Works such as USA Airline Routes, Manhattan at Night, USA Distances, NYC Transit, and Europe are not cartographic documents in any conventional sense. They are hand lettered compositions in which the accumulation of place names, routes, and geographic data becomes a kind of visual text, dense and rhythmic, impossible to read all at once and endlessly rewarding to return to. The screenprints produced from these works, on papers including Deluxe Lana Quarelle and Lana paper, preserve the energy of her painted originals in editions that collectors have sought with increasing enthusiasm. The monumental digital pigment print USA Airline Routes, for instance, captures the dizzying interconnectedness of American aviation infrastructure and turns it into something that feels almost like a celebration of human movement and ambition.

For collectors, the appeal of Scher's prints operates on several levels simultaneously. There is the historical importance of the work: owning a Scher screenprint is owning a piece of the conversation between fine art and design that has defined so much of the past half century. There is the sheer visual pleasure of the objects themselves, which reward close looking and live happily alongside both contemporary painting and works on paper from earlier modernist traditions. Scher's prints sit naturally in conversation with the graphic work of Jasper Johns, the typographic experiments of Ed Ruscha, and the pattern saturated paintings of artists associated with the Pattern and Decoration movement of the 1970s.

Paula Scher — NYC Transit

Paula Scher

NYC Transit

Collectors drawn to any of these areas will find Scher's editions speak the same language with their own distinctive accent. Her works have appeared consistently at major print and multiples sales, and demand has grown steadily as institutional recognition of her dual legacy as designer and artist has solidified. Within the broader history of art and design, Scher occupies a position that very few practitioners have managed to claim. She belongs to a tradition of artist designers that includes figures like Herbert Matter, Paul Rand, and Alvin Lustig, individuals for whom the boundary between commercial work and personal artistic expression was genuinely porous.

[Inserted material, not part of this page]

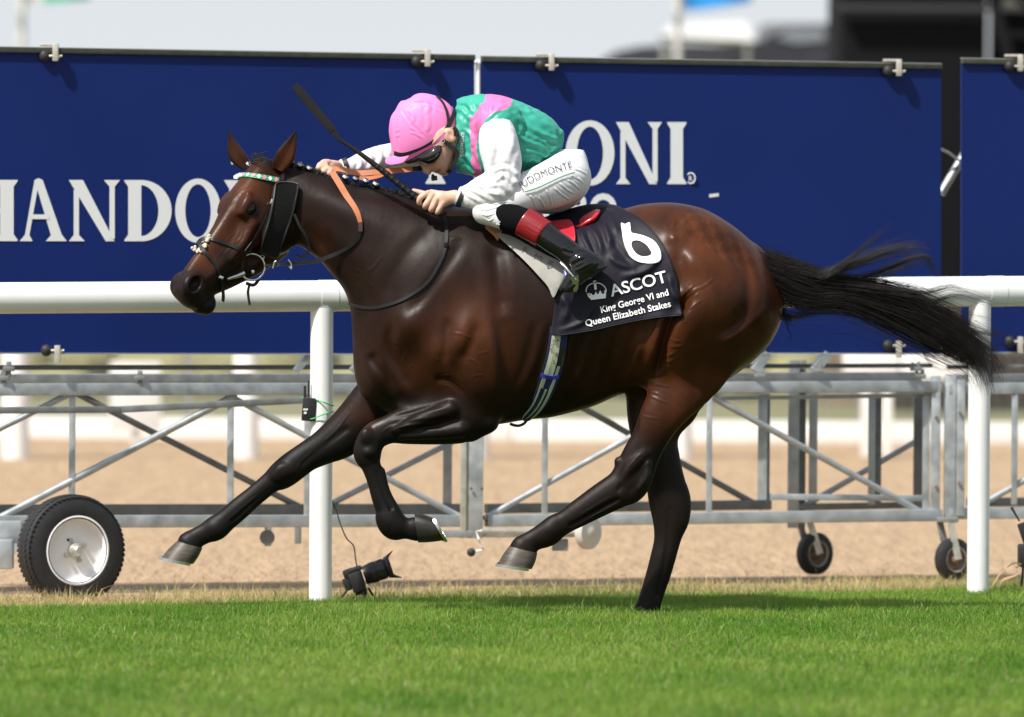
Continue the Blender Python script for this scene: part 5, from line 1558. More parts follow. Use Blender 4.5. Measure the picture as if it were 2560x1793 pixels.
# ------------------------------------------------------------------ the jockey
jockey = empty('person', ZB.p(1600, 700, 0.0), 'jockey in green and pink silks with pink cap crouched over the galloping horse', 'person')
M_skin = mat('skin', (0.56, 0.30, 0.215), rough=0.48, spec=0.35, vcol=True, noise=(30, 0.06), bump=(160, 0.15, 0.002))
M_silk = mat('racing_silk', rough=0.42, spec=0.4, vcol=True, bump=((16, 0.18, 0.010), (300, 0.05, 0.001)))
M_white_silk = mat('white_silk', (0.69, 0.68, 0.71), rough=0.5, spec=0.3, bump=((9, 0.22, 0.014),))
M_breech = mat('white_breeches', (0.67, 0.67, 0.69), rough=0.5, bump=((14, 0.15, 0.008),))
M_boot = mat('patent_boot', (0.004, 0.004, 0.005), rough=0.12, spec=0.5, coat=0.2, bump=((11, 0.4, 0.016),))
M_sock = mat('black_sock', (0.0035, 0.0035, 0.004), rough=0.9, spec=0.1)
M_red = mat('red_leather', (0.21, 0.007, 0.012), rough=0.32, coat=0.1)
M_cap = mat('pink_cap_silk', (0.78, 0.215, 0.49), rough=0.5, spec=0.35, bump=((14, 0.16, 0.006), (60, 0.08, 0.002)))
M_strap = mat('black_strap', (0.012, 0.012, 0.012), rough=0.5)
M_lens = mat('goggle_lens', (0.006, 0.006, 0.007), rough=0.05, spec=0.7, coat=0.5)

# --- jersey
JV = Vol((-0.24, -0.30, 1.42), (0.40, 0.30, 2.28), 0.0042)
jp = ZB.px([(1000, 190), (1080, 148), (1180, 131), (1290, 136), (1370, 158), (1450, 188), (1540, 230), (1615, 280), (1650, 325), (1676, 360), (1668, 440),
            (1645, 505), (1590, 545), (1500, 580), (1410, 595), (1300, 640), (1180, 628), (1090, 605), (1030, 570), (1040, 500), (1050, 430), (1055, 350), (1040, 280), (1000, 230)])
j3 = P(jp[:, 0], jp[:, 1], 0.0)
ph, JX, JZ, JS = inflate(cr(j3[:, [0, 2]], 4, closed=True), JV.ax[0], JV.ax[2])
jx, jy = to_px(np.stack([JX, 0 * JX, JZ], -1))
jc = np.interp(jx, [1130, 1170, 1230, 1300, 1410], [0.85, 1.2, 1.75, 1.75, 1.65])
put_inflated(JV, (jc ** 2 * ph).astype(np.float32), 0.0, 0.0)
for sg in (-1, 1):
    JV.ell(ZB.p(1290, 290, sg * 0.15), (0.085, 0.075, 0.085), 0.05)
    JV.chain(ZB.p([1270, 1310], [330, 440], [sg * 0.17, sg * 0.19]), [0.062, 0.052], k=0.03)
JV.chain(ZB.p([1090, 1062, 1050], [300, 420, 530], 0.0), [0.055, 0.062, 0.040], [0.075, 0.080, 0.060], k=0.02)
jv, jf = JV.mesh(2)
qx, qy = to_px(jv); nn = vnormals(jv, jf)
jl = [(zpath(ZB, p), w, d) for p, w, d in [
    ([(1370, 330), (1440, 400), (1540, 440), (1650, 470)], 5, 0.006), ([(1400, 260), (1480, 330), (1580, 380), (1660, 410)], 6, 0.007),
    ([(1420, 480), (1500, 470), (1600, 500), (1640, 480)], 5, 0.007), ([(1430, 540), (1500, 520), (1570, 540)], 5, 0.008),
    ([(1450, 210), (1520, 280), (1610, 330)], 6, 0.005), ([(1380, 210), (1430, 300), (1420, 380)], 6, 0.006), ([(1560, 400), (1600, 440), (1660, 445)], 4, 0.007),
    ([(1010, 210), (1080, 230), (1130, 290)], 6, 0.006), ([(1100, 170), (1130, 220), (1120, 300)], 6, 0.006), ([(1180, 180), (1200, 240), (1150, 330)], 7, 0.008),
    ([(1260, 190), (1220, 260), (1180, 340)], 5, 0.006), ([(1310, 210), (1250, 250), (1210, 320)], 5, 0.006), ([(1080, 330), (1130, 380), (1140, 450)], 5, 0.006),
    ([(1090, 480), (1130, 530), (1170, 600)], 6, 0.007), ([(1060, 560), (1110, 580), (1160, 615)], 5, 0.006), ([(1640, 340), (1655, 400), (1640, 480)], 5, -0.008),
    ([(1480, 560), (1560, 500), (1640, 430)], 5, 0.006), ([(1340, 180), (1420, 230), (1500, 240)], 5, 0.004)]]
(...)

But she has pushed further than most of her predecessors in asserting the map paintings as autonomous works of art rather than design artifacts, and the reception of those works in gallery and museum contexts has validated that assertion. Her influence on subsequent generations of designers and artists working with text and image is immeasurable and still very much active. Students encounter her work in every serious design program; younger artists cite her as a liberating example of what it means to work with conviction and delight in equal measure. Paula Scher turns seventy six this year and shows no sign of slowing.

Her continued presence at Pentagram, combined with an ongoing fine art practice that keeps producing new map works of extraordinary ambition, means that her influence remains living rather than merely historical. She is one of those rare figures whose career justifies the word legendary without any inflation of meaning. To collect her work is to participate in something that has genuinely mattered, a practice built over five decades on the belief that visual language is powerful, that beauty is serious, and that the world looks better when someone takes the time to really see it and then, with great care and great boldness, maps it back to us.